会社員・女性(55)、共働き 子供1人(27歳、独身)の相談
「成人済みの子供にいつか財産を渡したいと思っていますが、贈与の仕組みが変わると聞いて焦っています。今後、課税される期間が延びるようなので、贈与は早いほうが良いでしょうか。まだ自分たちの老後資金の準備もあり、タイミングに悩んでいます。いずれ200万円くらい渡せればと考えていますが、早くしないと損することはありますか?」
アドバイス1 まずは老後資金の確保を優先しましょう
たしかに、自分が生きているうちに子や孫に財産を渡す「生前贈与」は、制度変更が予定されていますが、焦って贈与するのではなく、まずは自分たちの老後資金をしっかり確保しましょう。焦って子供に財産を渡した結果、老後の生活に困ってしまっては、逆に子供に迷惑をかけることになるからです。
贈与を始めるタイミングは、「老後資金は充分足りる」と確認できた時です。老後の蓄えを準備したうえでなお余裕資金があるなら、贈与すればよいのです。
暦年贈与はどう変わりそうなのか
まだ確定ではありませんが、暦年贈与の仕組みが変わるかもしれないのは、「非課税の期間が短くなるかもしれない」という点です。
まず、生前贈与のうち「暦年贈与」は、一人につき年間110万円まで“非課税で”贈与できる制度です。しかし、「贈与した人が亡くなる前3年以内の分」については、“課税される”(相続税の対象に含まれる)というルールがあります。
このルールを「持ち戻し」と呼びますが、今後、この期間が現在の3年から7年に延長することが見込まれているのです。
たとえば、今のルールでは、70歳から毎年暦年贈与をしていた人が80歳で亡くなった場合、3年さかのぼって「77歳以降の3年分が課税対象」です。
しかし持ち戻しが7年に伸びると、今後は「73歳以降の7年分が課税対象」となります。この場合、非課税だったのはわずか3年分ということです。
そのため、既に贈与できる状況にある場合、つまりは老後の資金が確保できているなら、早めに贈与を始めたほうが得になります。ただし、自分たちの老後を考え、無理して贈与を急ぐのはやめておいたほうがいいでしょう。
アドバイス2 将来、孫に生前贈与するのも一つの手です
持ち戻しの期間は延長する見込みですが、その影響を避ける方法として、子供ではなく、(孫ができたら)孫に生前贈与するという手もあります。持ち戻しのルールは、孫には適用されないからです。
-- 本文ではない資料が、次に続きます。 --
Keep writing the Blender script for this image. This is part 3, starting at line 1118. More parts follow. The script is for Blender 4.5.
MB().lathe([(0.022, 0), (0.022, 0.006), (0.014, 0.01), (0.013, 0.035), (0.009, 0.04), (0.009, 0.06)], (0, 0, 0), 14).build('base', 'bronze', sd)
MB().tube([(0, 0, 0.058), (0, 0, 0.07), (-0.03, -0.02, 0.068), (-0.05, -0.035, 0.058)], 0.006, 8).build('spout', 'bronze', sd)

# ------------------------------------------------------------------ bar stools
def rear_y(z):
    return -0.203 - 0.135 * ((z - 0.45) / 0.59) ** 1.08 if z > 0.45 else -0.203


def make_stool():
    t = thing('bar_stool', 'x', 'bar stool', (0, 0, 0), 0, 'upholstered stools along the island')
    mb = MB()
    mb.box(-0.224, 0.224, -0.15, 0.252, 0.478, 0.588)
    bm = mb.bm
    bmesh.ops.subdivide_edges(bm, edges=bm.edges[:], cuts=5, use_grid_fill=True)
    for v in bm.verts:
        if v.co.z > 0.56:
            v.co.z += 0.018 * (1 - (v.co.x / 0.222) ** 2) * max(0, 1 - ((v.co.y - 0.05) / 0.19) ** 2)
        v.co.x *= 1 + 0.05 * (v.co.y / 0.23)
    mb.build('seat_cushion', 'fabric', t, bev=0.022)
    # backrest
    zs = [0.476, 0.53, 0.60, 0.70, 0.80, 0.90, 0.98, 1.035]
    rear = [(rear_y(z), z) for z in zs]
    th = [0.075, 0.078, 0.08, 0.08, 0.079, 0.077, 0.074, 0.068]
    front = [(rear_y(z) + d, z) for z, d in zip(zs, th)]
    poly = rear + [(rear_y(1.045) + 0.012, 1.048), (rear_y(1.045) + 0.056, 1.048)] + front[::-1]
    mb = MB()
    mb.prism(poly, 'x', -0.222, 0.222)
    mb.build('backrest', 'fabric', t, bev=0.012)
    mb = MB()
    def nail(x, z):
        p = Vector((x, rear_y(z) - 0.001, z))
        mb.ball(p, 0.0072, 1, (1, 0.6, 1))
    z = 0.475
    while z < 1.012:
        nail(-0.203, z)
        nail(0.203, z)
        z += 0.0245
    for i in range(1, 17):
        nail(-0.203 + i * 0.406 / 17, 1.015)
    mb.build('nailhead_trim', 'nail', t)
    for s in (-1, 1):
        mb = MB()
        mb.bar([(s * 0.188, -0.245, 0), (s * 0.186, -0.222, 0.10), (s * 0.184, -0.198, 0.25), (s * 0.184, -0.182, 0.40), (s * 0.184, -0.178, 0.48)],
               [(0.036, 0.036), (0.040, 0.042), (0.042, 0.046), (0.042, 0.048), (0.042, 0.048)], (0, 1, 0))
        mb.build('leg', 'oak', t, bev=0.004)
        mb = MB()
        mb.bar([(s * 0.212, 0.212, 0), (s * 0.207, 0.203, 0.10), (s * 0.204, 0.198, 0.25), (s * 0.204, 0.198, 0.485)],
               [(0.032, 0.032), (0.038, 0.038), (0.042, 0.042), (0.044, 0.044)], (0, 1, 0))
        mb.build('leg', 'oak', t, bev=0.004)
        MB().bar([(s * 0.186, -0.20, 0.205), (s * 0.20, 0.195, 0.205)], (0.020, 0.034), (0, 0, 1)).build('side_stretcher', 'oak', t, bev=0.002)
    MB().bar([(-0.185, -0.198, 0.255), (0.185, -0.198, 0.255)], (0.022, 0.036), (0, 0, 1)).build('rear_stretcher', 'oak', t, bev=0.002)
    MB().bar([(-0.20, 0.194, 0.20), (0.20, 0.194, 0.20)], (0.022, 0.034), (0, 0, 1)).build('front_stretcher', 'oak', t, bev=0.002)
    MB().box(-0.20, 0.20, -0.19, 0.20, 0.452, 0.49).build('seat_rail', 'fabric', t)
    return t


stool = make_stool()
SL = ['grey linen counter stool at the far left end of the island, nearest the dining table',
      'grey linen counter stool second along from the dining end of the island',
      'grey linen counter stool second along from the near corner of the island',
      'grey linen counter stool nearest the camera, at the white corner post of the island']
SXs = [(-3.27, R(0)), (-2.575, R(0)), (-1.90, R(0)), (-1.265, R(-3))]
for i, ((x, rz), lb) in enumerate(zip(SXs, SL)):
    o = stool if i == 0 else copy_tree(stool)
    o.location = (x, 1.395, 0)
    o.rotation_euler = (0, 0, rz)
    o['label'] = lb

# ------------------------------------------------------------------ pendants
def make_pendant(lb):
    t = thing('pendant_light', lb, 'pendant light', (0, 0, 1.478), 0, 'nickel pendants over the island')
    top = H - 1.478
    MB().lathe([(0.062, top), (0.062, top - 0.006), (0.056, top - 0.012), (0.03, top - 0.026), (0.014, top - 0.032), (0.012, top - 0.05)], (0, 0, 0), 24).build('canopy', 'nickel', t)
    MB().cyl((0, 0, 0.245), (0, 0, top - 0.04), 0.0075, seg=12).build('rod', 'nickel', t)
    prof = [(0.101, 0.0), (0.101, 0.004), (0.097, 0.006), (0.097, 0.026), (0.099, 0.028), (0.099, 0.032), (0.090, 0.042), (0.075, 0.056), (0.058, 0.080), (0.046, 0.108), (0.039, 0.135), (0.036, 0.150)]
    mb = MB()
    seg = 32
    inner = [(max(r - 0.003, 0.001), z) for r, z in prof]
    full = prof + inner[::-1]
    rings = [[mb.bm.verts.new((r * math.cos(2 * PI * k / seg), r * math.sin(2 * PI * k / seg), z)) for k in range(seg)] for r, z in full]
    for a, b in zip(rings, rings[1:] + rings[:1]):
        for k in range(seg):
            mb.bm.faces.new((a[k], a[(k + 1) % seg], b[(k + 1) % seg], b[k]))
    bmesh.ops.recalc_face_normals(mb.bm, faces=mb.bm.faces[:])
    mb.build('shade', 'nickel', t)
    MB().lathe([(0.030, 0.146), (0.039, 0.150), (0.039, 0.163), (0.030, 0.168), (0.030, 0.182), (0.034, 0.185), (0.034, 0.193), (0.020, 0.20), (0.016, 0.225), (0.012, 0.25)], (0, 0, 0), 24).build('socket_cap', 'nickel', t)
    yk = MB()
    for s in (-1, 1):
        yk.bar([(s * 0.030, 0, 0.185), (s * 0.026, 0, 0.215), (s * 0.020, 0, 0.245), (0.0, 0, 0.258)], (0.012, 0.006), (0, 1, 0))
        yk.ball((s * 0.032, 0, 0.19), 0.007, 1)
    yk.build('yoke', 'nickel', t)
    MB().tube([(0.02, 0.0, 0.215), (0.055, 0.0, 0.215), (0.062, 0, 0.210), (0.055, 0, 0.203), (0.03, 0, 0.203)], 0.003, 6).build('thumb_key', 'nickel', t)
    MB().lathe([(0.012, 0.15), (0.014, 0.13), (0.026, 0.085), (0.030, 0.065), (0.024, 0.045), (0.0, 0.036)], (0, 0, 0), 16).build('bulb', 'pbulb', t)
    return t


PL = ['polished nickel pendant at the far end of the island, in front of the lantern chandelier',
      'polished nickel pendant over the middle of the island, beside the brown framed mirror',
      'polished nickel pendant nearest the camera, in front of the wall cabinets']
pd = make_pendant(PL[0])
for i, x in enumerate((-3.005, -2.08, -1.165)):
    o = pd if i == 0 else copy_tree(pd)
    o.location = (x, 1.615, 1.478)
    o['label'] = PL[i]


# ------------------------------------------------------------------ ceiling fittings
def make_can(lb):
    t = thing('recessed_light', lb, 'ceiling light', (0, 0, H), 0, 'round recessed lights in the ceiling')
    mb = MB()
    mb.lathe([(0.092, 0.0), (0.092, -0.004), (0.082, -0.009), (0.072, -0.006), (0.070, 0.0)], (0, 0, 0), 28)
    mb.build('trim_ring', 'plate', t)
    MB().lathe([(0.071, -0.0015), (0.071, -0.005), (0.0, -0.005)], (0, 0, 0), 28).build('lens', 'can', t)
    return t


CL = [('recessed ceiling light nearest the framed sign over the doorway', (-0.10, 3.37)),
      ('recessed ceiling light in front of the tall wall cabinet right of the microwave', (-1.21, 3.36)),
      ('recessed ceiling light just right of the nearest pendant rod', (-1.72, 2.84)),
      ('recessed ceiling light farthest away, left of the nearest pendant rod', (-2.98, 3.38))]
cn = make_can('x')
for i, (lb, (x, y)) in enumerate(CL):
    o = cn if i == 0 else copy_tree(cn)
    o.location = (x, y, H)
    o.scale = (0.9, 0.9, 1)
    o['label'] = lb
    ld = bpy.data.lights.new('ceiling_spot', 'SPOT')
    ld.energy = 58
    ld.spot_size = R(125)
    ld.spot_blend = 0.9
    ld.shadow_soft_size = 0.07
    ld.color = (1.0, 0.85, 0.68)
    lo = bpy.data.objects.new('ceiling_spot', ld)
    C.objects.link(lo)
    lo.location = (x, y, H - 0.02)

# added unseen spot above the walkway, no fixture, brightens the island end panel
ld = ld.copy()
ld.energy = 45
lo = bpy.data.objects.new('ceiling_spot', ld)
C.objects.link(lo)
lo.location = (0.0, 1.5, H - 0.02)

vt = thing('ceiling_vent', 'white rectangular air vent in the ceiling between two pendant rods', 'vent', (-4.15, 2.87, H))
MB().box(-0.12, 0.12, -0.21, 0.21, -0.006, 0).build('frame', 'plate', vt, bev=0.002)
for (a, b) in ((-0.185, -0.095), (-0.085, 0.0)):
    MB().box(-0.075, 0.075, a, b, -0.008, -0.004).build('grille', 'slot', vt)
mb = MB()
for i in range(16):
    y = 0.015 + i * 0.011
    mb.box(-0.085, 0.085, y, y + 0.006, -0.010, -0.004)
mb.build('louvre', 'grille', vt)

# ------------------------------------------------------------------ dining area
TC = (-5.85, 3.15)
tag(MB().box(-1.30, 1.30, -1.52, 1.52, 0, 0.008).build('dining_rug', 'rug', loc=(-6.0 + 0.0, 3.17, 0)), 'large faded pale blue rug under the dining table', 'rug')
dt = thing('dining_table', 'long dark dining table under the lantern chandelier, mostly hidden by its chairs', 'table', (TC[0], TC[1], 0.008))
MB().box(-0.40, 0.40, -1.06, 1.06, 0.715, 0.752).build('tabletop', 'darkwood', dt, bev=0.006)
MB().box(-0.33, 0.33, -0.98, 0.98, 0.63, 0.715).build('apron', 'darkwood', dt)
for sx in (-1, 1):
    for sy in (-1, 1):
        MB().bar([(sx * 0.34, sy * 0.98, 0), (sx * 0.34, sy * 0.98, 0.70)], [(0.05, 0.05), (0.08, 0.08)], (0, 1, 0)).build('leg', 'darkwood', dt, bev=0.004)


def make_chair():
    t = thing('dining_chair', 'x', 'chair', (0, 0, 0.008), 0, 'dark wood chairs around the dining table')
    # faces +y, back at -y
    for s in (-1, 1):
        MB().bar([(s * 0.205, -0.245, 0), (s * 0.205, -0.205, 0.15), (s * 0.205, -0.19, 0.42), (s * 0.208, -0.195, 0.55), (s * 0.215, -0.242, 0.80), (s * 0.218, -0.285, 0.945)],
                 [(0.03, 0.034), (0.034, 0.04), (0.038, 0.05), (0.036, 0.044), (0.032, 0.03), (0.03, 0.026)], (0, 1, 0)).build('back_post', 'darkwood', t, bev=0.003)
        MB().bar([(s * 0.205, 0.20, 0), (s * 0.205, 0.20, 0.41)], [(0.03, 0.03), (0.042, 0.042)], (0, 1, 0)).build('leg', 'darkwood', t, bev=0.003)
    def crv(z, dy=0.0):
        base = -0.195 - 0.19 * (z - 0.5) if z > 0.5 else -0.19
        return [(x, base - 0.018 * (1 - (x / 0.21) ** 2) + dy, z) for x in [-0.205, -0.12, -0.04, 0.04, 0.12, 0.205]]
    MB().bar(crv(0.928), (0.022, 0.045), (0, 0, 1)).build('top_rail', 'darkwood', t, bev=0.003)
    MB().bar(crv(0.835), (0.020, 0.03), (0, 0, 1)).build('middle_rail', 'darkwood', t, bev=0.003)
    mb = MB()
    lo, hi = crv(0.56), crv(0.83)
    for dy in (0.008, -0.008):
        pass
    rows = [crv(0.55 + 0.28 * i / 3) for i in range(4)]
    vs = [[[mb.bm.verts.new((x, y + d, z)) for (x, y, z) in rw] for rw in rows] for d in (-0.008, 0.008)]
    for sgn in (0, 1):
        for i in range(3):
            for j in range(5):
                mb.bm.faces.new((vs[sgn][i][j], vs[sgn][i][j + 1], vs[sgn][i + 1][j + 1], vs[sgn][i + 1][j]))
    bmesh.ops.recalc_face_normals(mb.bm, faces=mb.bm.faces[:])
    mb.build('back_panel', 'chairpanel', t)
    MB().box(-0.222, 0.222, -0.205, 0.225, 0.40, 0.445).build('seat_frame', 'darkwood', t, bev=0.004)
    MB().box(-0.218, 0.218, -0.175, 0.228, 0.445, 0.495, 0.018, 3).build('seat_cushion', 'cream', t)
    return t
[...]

ただし、持ち戻しの対象になる場合もあります。それは、遺言書で孫が財産を引き継ぐことを指定されている場合や、孫が死亡保険金の受取人になっている場合です。
また、今後のルール変更により、孫が持ち戻しの対象となる可能性もありますので、報道には注視しておきましょう。
今回、暦年贈与の仕組みが変える目的は、資産を早めに若い世代に移すことのようです。しかし、こうした制度変更に惑わされず、まずはしっかりと先を見据えて老後資金の準備を進めましょう。